Malcolm X, day of honor

Seattle Opera’s ‘X: The Life And Times Of Malcolm X’ Receives Rave Reviews For Groundbreaking Representation And Powerful Performance

Anthony Davis’ poignant opera premiered in September 1986 at the New York City Opera. It recently made its way to Seattle.

The much-touted opera “X: The Life and Times of Malcolm X” was met with rave reviews during its run by the Seattle Opera at McCaw Hall earlier this month. The production is part of an effort to bring more inclusive content to Black audiences. 

“’X — the first opera by a Black composer to run on Seattle Opera’s mainstage — is a continuation of efforts by Seattle Opera to bring Black stories to its stages and Black audiences through its doors. It’s also an opportunity for the ‘X’ cast and Black community members to reflect on what it means to produce this opera today, and the kinds of stories they hope to see in the future,” the show’s star, Kenneth Kellogg, told The Seattle Times

The opera was composed by Anthony Davis, with the libretto by renowned playwright Thulani Davis.

The groundbreaking production is a co-production of the Metropolitan Opera, Detroit Opera, Lyric Opera of Chicago, Opera Omaha, and Seattle Opera.

The cast of “The Life and Times of Malcolm X” includes Jace Johnson, who plays the role of young Malcolm X, and Leah Hopkins, who has dual roles. She first stars as Louise Little, Malcolm’s mother, and then the vocal powerhouse re-emerges on stage as Malcolm X’s wife, Betty Shabazz. Kellogg wowed the audience with his rich, booming voice in the role of an adult Malcolm X.

The opera incorporates several musical genres, including jazz and Afrobeat, to tell the story of Malcolm X’s life. Act I depicts the civil rights leader’s traumatic childhood when he was orphaned at an early age after his father was killed in a racially motivated hate crime and his mother was institutionalized after experiencing a mental breakdown.

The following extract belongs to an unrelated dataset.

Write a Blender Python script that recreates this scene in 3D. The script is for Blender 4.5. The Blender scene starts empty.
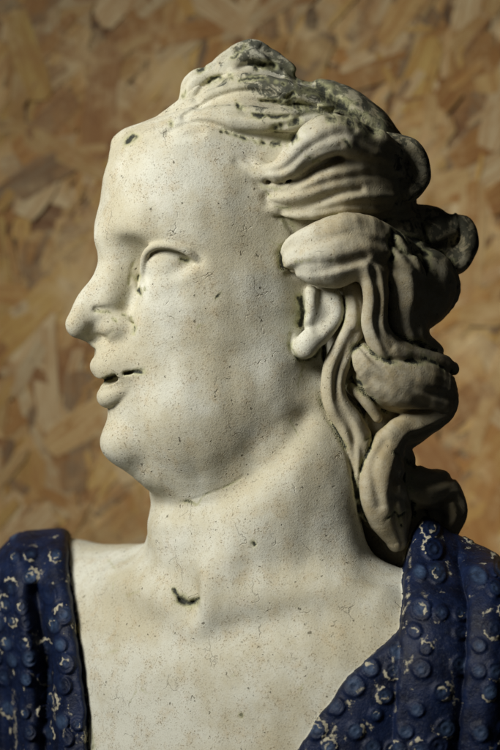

It then follows Malcolm as he moves to Boston and then Harlem, where he begins committing crimes, including a robbery that led him to a serve a seven-year prison stint, before joining the Nation of Islam. After joining the Nation, he become one of the most prominent leaders in history. 

Renowned choreographer Rickey Tripp led the dancers. Costume designer Dede Ayite helped move the story forward with her eye-catching period costumes. 

Attendee Micah J said that the show helped him “feel seen” as a Black man. 

“Overall, this opera worked very well as a catalyst for people like me who need to do more research on Malcolm X’s life, as it conveyed valuable information through an elegant medium. The only fear I have is that the many white people who came to see an opera will leave it with no context for how significant the life of Malcolm X was and still is to Black people in America today,” the 17-year-old wrote in Real Change News.

X: The Life and Times of Malcolm X premiered in Seattle on Feb. 24 and continued through March 9.